*INSTRUCTIONS TO FOLLOW:*
Everything in the listing except the pictures should be written out exactly.

*RECORDED DATA:*
— BEGIN —

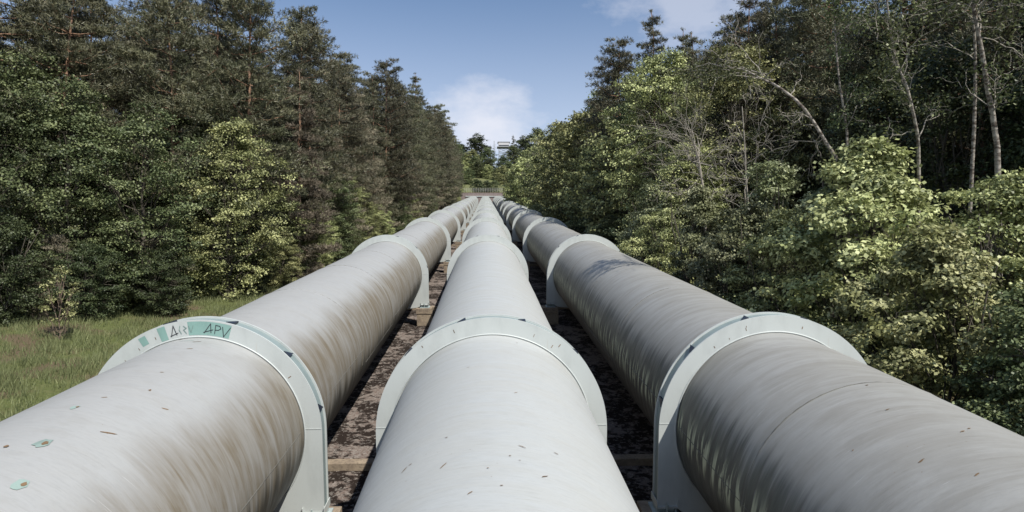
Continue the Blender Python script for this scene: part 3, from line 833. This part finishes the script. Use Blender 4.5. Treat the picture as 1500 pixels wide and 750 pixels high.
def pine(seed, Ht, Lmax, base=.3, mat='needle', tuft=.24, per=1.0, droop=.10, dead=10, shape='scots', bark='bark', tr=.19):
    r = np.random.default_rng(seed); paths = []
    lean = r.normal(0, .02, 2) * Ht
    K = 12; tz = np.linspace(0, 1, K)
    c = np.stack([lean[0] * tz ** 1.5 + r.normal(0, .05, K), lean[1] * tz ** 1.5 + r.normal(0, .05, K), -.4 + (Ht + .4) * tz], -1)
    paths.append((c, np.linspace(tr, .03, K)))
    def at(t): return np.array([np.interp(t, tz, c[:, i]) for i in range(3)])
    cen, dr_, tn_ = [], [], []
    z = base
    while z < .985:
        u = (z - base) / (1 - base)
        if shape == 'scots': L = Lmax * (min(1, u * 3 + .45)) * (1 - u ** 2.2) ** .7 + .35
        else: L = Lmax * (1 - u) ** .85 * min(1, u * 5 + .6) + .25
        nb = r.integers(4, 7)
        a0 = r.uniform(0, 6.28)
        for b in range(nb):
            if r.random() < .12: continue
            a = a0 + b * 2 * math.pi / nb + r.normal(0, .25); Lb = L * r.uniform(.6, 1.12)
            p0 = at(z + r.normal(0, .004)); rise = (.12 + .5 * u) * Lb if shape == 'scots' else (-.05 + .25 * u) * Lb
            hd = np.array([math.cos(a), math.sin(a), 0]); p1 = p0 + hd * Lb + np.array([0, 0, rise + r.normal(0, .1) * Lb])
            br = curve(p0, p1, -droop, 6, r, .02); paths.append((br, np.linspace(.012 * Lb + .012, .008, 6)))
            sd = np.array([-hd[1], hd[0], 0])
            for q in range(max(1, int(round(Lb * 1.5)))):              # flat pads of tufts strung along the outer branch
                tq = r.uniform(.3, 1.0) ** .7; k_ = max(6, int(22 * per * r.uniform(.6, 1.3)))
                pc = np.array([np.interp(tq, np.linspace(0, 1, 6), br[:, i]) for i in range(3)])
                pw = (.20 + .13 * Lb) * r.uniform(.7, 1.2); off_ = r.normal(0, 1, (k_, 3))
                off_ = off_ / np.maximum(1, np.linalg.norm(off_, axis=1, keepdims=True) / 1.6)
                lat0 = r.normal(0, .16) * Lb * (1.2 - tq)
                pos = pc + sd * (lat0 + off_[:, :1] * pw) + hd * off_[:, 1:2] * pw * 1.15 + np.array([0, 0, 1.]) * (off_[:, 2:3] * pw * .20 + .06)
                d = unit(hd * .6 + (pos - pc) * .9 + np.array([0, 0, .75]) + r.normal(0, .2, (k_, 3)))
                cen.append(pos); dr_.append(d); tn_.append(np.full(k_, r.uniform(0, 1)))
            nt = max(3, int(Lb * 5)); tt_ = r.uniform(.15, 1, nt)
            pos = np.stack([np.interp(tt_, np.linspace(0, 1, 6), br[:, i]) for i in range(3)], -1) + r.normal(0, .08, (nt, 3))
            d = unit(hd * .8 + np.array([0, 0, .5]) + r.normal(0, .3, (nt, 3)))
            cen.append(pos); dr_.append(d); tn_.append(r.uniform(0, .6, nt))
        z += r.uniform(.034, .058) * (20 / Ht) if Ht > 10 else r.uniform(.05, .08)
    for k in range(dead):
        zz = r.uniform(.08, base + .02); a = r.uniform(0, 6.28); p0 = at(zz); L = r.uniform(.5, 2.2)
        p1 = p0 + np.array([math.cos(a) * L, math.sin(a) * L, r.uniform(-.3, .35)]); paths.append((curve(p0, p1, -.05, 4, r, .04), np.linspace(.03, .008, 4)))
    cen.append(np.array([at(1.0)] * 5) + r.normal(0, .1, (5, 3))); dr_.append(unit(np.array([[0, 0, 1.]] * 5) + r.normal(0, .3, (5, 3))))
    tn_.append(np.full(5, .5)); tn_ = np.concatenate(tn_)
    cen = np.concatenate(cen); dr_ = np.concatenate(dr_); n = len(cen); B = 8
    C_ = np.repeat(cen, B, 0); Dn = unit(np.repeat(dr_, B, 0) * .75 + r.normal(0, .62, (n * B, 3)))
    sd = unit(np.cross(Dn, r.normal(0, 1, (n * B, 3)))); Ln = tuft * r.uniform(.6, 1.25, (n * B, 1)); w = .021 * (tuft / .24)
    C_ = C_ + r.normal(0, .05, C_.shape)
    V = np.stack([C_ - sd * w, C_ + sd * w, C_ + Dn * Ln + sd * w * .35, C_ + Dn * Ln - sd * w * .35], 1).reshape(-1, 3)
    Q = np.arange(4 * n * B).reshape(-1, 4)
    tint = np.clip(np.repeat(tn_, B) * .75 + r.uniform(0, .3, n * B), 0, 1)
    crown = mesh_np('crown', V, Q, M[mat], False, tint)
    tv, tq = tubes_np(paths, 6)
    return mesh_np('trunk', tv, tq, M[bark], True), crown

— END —

*SOLUTION TO THIS TASK:*
Continue the Blender Python script for this scene: part 3, from line 833. This part finishes the script. Use Blender 4.5. Treat the picture as 1500 pixels wide and 750 pixels high.
def pine(seed, Ht, Lmax, base=.3, mat='needle', tuft=.24, per=1.0, droop=.10, dead=10, shape='scots', bark='bark', tr=.19):
    r = np.random.default_rng(seed); paths = []
    lean = r.normal(0, .02, 2) * Ht
    K = 12; tz = np.linspace(0, 1, K)
    c = np.stack([lean[0] * tz ** 1.5 + r.normal(0, .05, K), lean[1] * tz ** 1.5 + r.normal(0, .05, K), -.4 + (Ht + .4) * tz], -1)
    paths.append((c, np.linspace(tr, .03, K)))
    def at(t): return np.array([np.interp(t, tz, c[:, i]) for i in range(3)])
    cen, dr_, tn_ = [], [], []
    z = base
    while z < .985:
        u = (z - base) / (1 - base)
        if shape == 'scots': L = Lmax * (min(1, u * 3 + .45)) * (1 - u ** 2.2) ** .7 + .35
        else: L = Lmax * (1 - u) ** .85 * min(1, u * 5 + .6) + .25
        nb = r.integers(4, 7)
        a0 = r.uniform(0, 6.28)
        for b in range(nb):
            if r.random() < .12: continue
            a = a0 + b * 2 * math.pi / nb + r.normal(0, .25); Lb = L * r.uniform(.6, 1.12)
            p0 = at(z + r.normal(0, .004)); rise = (.12 + .5 * u) * Lb if shape == 'scots' else (-.05 + .25 * u) * Lb
            hd = np.array([math.cos(a), math.sin(a), 0]); p1 = p0 + hd * Lb + np.array([0, 0, rise + r.normal(0, .1) * Lb])
            br = curve(p0, p1, -droop, 6, r, .02); paths.append((br, np.linspace(.012 * Lb + .012, .008, 6)))
            sd = np.array([-hd[1], hd[0], 0])
            for q in range(max(1, int(round(Lb * 1.5)))):              # flat pads of tufts strung along the outer branch
                tq = r.uniform(.3, 1.0) ** .7; k_ = max(6, int(22 * per * r.uniform(.6, 1.3)))
                pc = np.array([np.interp(tq, np.linspace(0, 1, 6), br[:, i]) for i in range(3)])
                pw = (.20 + .13 * Lb) * r.uniform(.7, 1.2); off_ = r.normal(0, 1, (k_, 3))
                off_ = off_ / np.maximum(1, np.linalg.norm(off_, axis=1, keepdims=True) / 1.6)
                lat0 = r.normal(0, .16) * Lb * (1.2 - tq)
                pos = pc + sd * (lat0 + off_[:, :1] * pw) + hd * off_[:, 1:2] * pw * 1.15 + np.array([0, 0, 1.]) * (off_[:, 2:3] * pw * .20 + .06)
                d = unit(hd * .6 + (pos - pc) * .9 + np.array([0, 0, .75]) + r.normal(0, .2, (k_, 3)))
                cen.append(pos); dr_.append(d); tn_.append(np.full(k_, r.uniform(0, 1)))
            nt = max(3, int(Lb * 5)); tt_ = r.uniform(.15, 1, nt)
            pos = np.stack([np.interp(tt_, np.linspace(0, 1, 6), br[:, i]) for i in range(3)], -1) + r.normal(0, .08, (nt, 3))
            d = unit(hd * .8 + np.array([0, 0, .5]) + r.normal(0, .3, (nt, 3)))
            cen.append(pos); dr_.append(d); tn_.append(r.uniform(0, .6, nt))
        z += r.uniform(.034, .058) * (20 / Ht) if Ht > 10 else r.uniform(.05, .08)
    for k in range(dead):
        zz = r.uniform(.08, base + .02); a = r.uniform(0, 6.28); p0 = at(zz); L = r.uniform(.5, 2.2)
        p1 = p0 + np.array([math.cos(a) * L, math.sin(a) * L, r.uniform(-.3, .35)]); paths.append((curve(p0, p1, -.05, 4, r, .04), np.linspace(.03, .008, 4)))
    cen.append(np.array([at(1.0)] * 5) + r.normal(0, .1, (5, 3))); dr_.append(unit(np.array([[0, 0, 1.]] * 5) + r.normal(0, .3, (5, 3))))
    tn_.append(np.full(5, .5)); tn_ = np.concatenate(tn_)
    cen = np.concatenate(cen); dr_ = np.concatenate(dr_); n = len(cen); B = 8
    C_ = np.repeat(cen, B, 0); Dn = unit(np.repeat(dr_, B, 0) * .75 + r.normal(0, .62, (n * B, 3)))
    sd = unit(np.cross(Dn, r.normal(0, 1, (n * B, 3)))); Ln = tuft * r.uniform(.6, 1.25, (n * B, 1)); w = .021 * (tuft / .24)
    C_ = C_ + r.normal(0, .05, C_.shape)
    V = np.stack([C_ - sd * w, C_ + sd * w, C_ + Dn * Ln + sd * w * .35, C_ + Dn * Ln - sd * w * .35], 1).reshape(-1, 3)
    Q = np.arange(4 * n * B).reshape(-1, 4)
    tint = np.clip(np.repeat(tn_, B) * .75 + r.uniform(0, .3, n * B), 0, 1)
    crown = mesh_np('crown', V, Q, M[mat], False, tint)
    tv, tq = tubes_np(paths, 6)
    return mesh_np('trunk', tv, tq, M[bark], True), crown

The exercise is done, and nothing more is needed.